The Three Hats of Management – by Steven Poacher

On a recent visit, just pre-Christmas, with some students from our school to Stat Sports head office in my home town of Newry County Down I noticed a quote on the wall of the office, it was from Sir Alex Ferguson and it read, “Sports Science, without question is the biggest and most important change in my lifetime.” Stories from Ferguson’s time at United tell of him and Mike Phelan (His no2 at the time) visiting the British Olympic Cycling teams training camp to see what they were doing in their own high performance set up and was there anything he could bring back to an already successful Manchester United at the time, always looking that extra edge.


Sir Alex for me remains the greatest manager of all time, and I think I say that not just because of the phenomenal success he had but his ability to adapt and change with the ever changing landscape of football and management. His man management seemed to be incomparable to anyone, his ability to motivate and build self-esteem in his individual players and collective squad was unparalleled and the culture and atmosphere he created around the club where everyone was valued from the star striker to the canteen staff.


Gaelic Football has gone the exact same way and Ferguson’s quote relating to Sports Science could never be truer in our own games. Is it for the better? I certainly think so, players are generally better conditioned, they train smarter and recover better and a lot is down to the advances in knowledge and expertise now involved not just at county level but now at club level too. We have many club managers in the DSS group, in fact a lot more operate at club level in comparison to county level and that’s only natural considering club activities make up 97% of our games.


It’s important to note though that despite all these changes the role of the club manager, the man appointed to take charge of a club’s senior team will still be expected to plan, organise, lead and control all aspects relating to the senior team and possibly reserve team. This may include; training sessions, selection of players, setting up a style or system of play and organisation of the team and most importantly duty of care to the individuals within that team. Obviously in a county set-up it’s probably much easier and responsibility is evenly spread with the manager more or less the figure head.


Andy Roxburgh the former Scottish international soccer team manager was UEFA technical director for 18years and former sporting director at New York red bulls, at UEFA his job was to monitor the work of the coaching professions most distinguished exponents. Roxburgh talks about the “three hats” of management, Selector, Coach and Manager, by selector he means being able to pick and balance the team.
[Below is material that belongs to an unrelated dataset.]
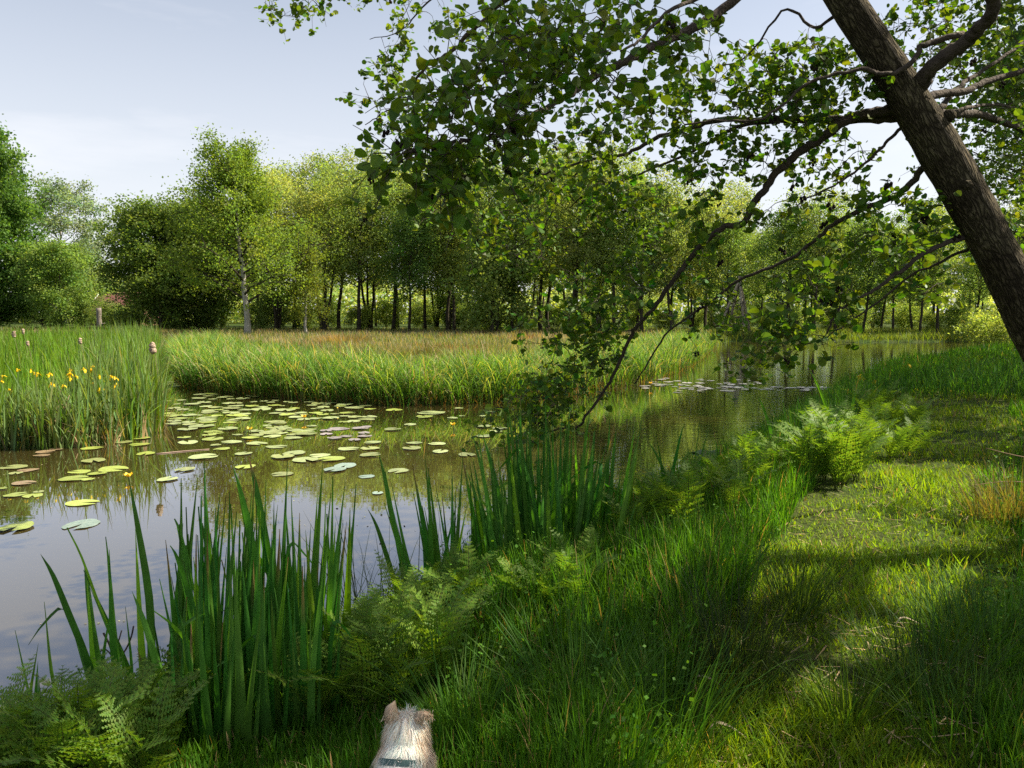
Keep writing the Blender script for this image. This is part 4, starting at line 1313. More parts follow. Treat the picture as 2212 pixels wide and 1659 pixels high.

By Coach he means tailoring and taking training, coaching the team by organising and structuring a style of play and by Manager he means being able to communicate, handle players and maintain discipline and order within the group and also an ability to delegate and share responsibility among the staff at the club.


Not many you may think could do all three effectively but Roxburgh used Arsene Wenger, Alex Ferguson, Jose Mourinho, Jurgen Klopp, Pep Guardiola as prime examples of relatively recent managers who all wear the three hats! Within our own Gaelic games, it is common knowledge that recently the likes of Jim McGuinness had been very hands on at Donegal training and didn’t need the acquisition of a large number of training gurus. The great Mick O Dwyer only twice in his 35 years managing inter county teams did he employ a physical trainer, instead he got into the mix at training because he felt he could see a lot more of what was happening at ground level and felt closer to the players, he firmly believed you could grasp the atmosphere of the group a lot better by being in the mix rather than taking a stand back and watch approach.


There is also this myth that exists that to be a good manager/coach you have to have played and been successful at the highest level, which is complete and utter nonsense. The ability to deliver a pass effectively in Gaelic football and the ability to deliver a message well, are completely different things! I personally didn’t have an illustrious playing career, I didn’t begin my coaching career with a big reputation, a big name or a box of medals, I had to work extremely hard and think outside the box which I feel has helped me enormously to become the Coach I am today, being a PE teacher also helps me a lot, because you are managing different personalities all the time, your man management skills are constantly tested and you have to be an excellent motivator and innovator to survive in modern day teaching and coaching!


Finally, some positive qualities which may help guide a manager/coach on the right direction


  1. Love of the game:

Live and breath the game, never stop learning, watch the top teams train and play, study the game and other games, engross yourself in the game and have a really good understanding of the rules, skills and strategies of the game.


  1. Personal qualities:

Good motivator, enthusiast, being an industrious person who communicates effectively will all their players and provides regular praise.


  1. An Effective Man Manager:

Probably the key management/coaching skill your ability to manage all the different personalities and ego’s that exist in the changing rooms. Knowing when to put an arm round someone or give a dressing down, all players respond differently.


  1. Be Yourself:

The great John Wooden use to say, “Time spent comparing yourself to others is time spent wasted” don’t try and be someone you aren’t, everyone has their own unique personality and qualities they bring to teams. Believe and trust in your own.